* Data lines *
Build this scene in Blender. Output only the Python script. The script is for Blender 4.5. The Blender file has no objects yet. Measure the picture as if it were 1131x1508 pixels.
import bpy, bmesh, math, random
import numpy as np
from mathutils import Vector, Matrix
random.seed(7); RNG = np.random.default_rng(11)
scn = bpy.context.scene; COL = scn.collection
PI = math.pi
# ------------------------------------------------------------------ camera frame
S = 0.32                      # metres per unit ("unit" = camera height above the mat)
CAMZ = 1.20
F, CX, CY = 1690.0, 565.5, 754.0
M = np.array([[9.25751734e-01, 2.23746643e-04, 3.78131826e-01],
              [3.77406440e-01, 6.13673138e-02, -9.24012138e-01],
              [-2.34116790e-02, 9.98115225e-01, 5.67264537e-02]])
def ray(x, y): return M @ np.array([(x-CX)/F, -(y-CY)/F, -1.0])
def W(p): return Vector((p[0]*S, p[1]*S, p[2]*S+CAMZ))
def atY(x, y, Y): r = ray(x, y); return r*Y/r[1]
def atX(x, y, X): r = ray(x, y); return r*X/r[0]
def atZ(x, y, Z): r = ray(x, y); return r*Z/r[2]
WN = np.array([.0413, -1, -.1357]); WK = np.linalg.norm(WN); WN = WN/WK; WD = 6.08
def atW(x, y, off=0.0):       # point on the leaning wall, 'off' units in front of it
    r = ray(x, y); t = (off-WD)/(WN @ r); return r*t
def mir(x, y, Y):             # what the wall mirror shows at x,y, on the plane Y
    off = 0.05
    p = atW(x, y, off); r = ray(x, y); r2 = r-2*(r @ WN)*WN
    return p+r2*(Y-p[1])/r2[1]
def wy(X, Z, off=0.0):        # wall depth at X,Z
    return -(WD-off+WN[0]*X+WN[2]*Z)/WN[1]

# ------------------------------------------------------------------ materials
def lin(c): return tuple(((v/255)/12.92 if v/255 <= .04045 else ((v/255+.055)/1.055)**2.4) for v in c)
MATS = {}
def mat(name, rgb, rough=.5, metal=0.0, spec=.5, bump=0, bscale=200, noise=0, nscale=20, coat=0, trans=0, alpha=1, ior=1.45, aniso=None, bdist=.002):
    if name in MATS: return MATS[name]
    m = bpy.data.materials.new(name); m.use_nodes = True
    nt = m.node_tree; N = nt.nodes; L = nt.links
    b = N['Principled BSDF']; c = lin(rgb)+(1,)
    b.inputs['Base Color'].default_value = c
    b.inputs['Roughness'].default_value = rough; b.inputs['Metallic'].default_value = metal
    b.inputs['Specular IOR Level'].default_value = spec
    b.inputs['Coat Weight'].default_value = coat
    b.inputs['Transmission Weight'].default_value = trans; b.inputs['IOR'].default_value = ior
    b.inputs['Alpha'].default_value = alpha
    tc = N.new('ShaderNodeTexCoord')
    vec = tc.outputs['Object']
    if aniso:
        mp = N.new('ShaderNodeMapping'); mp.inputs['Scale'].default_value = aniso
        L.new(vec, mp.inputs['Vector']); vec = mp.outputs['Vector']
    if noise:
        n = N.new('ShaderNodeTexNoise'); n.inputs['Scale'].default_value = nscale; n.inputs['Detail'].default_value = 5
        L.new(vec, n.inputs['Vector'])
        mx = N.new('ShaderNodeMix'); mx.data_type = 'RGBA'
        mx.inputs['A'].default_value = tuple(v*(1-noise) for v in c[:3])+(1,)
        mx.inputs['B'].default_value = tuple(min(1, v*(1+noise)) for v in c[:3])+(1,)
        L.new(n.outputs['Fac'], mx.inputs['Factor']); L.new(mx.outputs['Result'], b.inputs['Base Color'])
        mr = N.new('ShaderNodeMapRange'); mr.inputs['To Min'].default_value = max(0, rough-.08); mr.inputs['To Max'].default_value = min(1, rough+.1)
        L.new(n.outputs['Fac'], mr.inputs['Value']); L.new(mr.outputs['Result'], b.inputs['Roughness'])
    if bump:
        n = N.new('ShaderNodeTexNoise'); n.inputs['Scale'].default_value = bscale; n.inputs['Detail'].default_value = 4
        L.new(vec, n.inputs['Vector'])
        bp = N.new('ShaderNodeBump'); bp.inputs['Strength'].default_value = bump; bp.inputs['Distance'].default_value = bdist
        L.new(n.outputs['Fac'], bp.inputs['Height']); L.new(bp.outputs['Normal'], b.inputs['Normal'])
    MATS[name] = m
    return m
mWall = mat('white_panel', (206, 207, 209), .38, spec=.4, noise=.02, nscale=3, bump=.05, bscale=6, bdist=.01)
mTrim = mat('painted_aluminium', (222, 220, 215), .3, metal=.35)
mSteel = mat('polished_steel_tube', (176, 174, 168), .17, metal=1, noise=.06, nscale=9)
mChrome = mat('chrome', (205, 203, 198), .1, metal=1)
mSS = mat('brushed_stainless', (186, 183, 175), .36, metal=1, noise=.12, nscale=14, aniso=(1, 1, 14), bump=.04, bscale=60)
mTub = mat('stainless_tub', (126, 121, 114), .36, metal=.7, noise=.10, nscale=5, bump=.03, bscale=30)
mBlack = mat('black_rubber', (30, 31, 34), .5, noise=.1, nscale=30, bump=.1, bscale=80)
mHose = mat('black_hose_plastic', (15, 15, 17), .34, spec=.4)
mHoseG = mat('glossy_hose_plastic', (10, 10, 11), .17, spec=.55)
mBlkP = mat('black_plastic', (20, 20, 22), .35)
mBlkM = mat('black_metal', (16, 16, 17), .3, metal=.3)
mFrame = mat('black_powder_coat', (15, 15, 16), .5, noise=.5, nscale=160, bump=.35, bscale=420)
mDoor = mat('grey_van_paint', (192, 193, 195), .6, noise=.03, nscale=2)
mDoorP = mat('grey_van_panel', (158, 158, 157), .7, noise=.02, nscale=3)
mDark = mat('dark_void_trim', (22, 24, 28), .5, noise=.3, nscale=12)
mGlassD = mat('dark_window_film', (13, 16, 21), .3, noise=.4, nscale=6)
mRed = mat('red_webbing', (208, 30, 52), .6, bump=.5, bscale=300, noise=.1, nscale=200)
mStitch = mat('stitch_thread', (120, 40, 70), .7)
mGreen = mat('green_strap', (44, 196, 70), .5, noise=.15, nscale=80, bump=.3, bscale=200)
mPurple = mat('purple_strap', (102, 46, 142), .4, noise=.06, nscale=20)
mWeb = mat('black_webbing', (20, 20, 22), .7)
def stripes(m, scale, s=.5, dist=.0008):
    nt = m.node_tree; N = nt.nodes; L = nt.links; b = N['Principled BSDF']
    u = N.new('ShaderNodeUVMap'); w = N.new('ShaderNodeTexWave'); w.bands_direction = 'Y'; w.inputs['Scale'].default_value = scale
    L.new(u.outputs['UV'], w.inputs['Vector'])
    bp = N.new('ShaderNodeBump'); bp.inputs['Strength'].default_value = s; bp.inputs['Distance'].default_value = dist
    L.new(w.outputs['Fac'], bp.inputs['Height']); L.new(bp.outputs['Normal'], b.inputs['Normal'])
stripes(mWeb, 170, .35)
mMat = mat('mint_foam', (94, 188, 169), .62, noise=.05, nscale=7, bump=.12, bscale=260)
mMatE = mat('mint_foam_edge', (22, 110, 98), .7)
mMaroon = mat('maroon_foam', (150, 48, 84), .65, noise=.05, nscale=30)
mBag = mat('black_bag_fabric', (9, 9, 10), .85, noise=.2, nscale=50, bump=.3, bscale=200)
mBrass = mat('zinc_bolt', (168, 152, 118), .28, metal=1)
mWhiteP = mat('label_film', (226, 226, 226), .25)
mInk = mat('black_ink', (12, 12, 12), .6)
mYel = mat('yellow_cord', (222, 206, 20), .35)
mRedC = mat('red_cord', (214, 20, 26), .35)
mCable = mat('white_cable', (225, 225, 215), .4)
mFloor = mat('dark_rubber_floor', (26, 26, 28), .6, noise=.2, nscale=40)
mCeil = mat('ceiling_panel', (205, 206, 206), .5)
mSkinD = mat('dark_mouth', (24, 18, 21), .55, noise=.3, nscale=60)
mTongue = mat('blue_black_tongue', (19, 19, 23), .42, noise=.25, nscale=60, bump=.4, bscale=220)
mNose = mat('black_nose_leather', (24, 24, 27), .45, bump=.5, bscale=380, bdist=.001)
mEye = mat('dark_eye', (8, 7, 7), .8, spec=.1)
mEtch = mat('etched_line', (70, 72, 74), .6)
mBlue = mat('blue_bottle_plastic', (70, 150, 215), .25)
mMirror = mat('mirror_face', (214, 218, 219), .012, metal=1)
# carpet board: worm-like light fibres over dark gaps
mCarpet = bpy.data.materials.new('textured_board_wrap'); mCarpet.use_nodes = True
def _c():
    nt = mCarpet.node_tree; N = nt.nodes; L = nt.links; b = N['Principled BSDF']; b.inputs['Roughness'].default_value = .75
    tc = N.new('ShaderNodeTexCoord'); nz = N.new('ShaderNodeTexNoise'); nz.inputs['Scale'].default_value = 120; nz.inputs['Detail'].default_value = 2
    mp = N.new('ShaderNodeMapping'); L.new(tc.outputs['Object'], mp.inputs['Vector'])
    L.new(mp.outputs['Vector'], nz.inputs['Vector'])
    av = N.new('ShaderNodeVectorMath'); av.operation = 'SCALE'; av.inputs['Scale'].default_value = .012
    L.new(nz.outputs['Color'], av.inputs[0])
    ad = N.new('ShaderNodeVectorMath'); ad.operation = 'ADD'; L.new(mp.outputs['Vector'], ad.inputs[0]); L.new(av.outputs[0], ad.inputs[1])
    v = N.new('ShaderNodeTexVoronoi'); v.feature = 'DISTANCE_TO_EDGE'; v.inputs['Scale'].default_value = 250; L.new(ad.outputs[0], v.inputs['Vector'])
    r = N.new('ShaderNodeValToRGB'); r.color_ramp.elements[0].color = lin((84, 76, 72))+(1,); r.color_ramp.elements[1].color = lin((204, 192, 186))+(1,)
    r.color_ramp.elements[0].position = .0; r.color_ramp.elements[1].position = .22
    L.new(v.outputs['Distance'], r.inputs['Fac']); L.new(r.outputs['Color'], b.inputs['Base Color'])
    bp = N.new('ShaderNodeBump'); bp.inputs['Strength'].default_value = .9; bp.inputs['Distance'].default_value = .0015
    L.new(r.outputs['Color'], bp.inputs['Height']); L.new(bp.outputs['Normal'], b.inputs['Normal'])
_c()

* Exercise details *
Extract the lines above, from the first one through the one containing "return -(WD-off+WN[0]*X+WN[2]*Z)/WN[1]", and return only those, unchanged.

* Answer to this problem *
Build this scene in Blender. Output only the Python script. The script is for Blender 4.5. The Blender file has no objects yet. Measure the picture as if it were 1131x1508 pixels.
import bpy, bmesh, math, random
import numpy as np
from mathutils import Vector, Matrix
random.seed(7); RNG = np.random.default_rng(11)
scn = bpy.context.scene; COL = scn.collection
PI = math.pi
# ------------------------------------------------------------------ camera frame
S = 0.32                      # metres per unit ("unit" = camera height above the mat)
CAMZ = 1.20
F, CX, CY = 1690.0, 565.5, 754.0
M = np.array([[9.25751734e-01, 2.23746643e-04, 3.78131826e-01],
              [3.77406440e-01, 6.13673138e-02, -9.24012138e-01],
              [-2.34116790e-02, 9.98115225e-01, 5.67264537e-02]])
def ray(x, y): return M @ np.array([(x-CX)/F, -(y-CY)/F, -1.0])
def W(p): return Vector((p[0]*S, p[1]*S, p[2]*S+CAMZ))
def atY(x, y, Y): r = ray(x, y); return r*Y/r[1]
def atX(x, y, X): r = ray(x, y); return r*X/r[0]
def atZ(x, y, Z): r = ray(x, y); return r*Z/r[2]
WN = np.array([.0413, -1, -.1357]); WK = np.linalg.norm(WN); WN = WN/WK; WD = 6.08
def atW(x, y, off=0.0):       # point on the leaning wall, 'off' units in front of it
    r = ray(x, y); t = (off-WD)/(WN @ r); return r*t
def mir(x, y, Y):             # what the wall mirror shows at x,y, on the plane Y
    off = 0.05
    p = atW(x, y, off); r = ray(x, y); r2 = r-2*(r @ WN)*WN
    return p+r2*(Y-p[1])/r2[1]
def wy(X, Z, off=0.0):        # wall depth at X,Z
    return -(WD-off+WN[0]*X+WN[2]*Z)/WN[1]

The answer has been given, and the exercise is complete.